_DATA SECTION_:
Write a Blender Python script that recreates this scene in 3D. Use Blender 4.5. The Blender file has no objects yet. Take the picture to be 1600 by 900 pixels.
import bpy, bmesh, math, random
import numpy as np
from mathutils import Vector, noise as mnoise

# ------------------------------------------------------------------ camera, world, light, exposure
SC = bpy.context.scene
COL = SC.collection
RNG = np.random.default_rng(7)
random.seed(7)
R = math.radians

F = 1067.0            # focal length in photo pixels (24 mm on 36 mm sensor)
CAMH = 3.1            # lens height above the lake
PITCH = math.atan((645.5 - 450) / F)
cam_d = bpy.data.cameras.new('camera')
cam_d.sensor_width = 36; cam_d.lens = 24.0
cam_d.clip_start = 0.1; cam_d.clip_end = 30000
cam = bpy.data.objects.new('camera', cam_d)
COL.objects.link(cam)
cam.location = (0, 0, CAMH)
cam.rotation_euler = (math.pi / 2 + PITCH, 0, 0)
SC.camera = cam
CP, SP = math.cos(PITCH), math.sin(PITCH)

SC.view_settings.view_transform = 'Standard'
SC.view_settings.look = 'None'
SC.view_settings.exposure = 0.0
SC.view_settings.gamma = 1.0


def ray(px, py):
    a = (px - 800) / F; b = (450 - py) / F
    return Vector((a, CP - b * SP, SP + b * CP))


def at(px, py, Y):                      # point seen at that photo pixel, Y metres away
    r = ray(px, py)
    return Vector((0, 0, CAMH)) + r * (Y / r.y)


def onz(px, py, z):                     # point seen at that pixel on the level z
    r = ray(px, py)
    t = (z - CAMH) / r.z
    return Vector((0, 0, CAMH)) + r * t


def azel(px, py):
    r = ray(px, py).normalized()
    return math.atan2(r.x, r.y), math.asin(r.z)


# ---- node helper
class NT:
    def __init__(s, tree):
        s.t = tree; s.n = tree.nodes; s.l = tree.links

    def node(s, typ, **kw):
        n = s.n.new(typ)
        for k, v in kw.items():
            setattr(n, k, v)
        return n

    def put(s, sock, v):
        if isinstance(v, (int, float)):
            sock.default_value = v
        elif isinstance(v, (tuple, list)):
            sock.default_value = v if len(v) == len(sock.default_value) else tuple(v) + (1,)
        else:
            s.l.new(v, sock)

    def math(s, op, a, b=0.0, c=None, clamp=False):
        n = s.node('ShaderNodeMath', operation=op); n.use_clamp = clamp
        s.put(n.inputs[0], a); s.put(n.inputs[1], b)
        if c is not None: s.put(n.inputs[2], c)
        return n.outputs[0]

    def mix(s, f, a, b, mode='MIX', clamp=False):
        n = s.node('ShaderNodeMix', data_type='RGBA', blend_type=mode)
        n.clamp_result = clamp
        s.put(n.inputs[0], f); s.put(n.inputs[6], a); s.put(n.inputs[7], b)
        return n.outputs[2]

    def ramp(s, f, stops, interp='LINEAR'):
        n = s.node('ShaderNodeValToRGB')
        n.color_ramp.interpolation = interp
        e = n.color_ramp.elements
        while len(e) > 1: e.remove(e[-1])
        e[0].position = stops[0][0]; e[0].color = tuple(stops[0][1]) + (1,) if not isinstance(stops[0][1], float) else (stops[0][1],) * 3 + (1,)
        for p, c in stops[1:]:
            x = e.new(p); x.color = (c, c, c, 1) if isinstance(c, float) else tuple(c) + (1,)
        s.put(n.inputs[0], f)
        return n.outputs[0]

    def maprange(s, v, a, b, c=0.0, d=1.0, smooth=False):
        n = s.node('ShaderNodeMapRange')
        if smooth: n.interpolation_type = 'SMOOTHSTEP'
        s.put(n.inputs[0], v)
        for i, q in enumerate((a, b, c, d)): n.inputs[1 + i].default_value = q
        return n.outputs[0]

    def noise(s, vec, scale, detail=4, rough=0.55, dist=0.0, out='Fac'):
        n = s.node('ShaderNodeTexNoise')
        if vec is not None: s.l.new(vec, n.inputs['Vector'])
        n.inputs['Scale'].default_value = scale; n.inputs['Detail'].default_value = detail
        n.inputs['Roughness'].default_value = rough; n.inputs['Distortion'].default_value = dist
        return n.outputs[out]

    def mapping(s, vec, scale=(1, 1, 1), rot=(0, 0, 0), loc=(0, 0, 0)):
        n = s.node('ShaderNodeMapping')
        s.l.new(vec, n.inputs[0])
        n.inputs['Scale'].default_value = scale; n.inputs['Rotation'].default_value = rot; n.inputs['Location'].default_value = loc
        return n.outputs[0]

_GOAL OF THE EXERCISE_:
Quote verbatim the opening lines of the listing above, ending with the line where "from mathutils import Vector, noise as mnoise" appears; include both endpoints and nothing more.

_FINAL ANSWER_:
Write a Blender Python script that recreates this scene in 3D. Use Blender 4.5. The Blender file has no objects yet. Take the picture to be 1600 by 900 pixels.
import bpy, bmesh, math, random
import numpy as np
from mathutils import Vector, noise as mnoise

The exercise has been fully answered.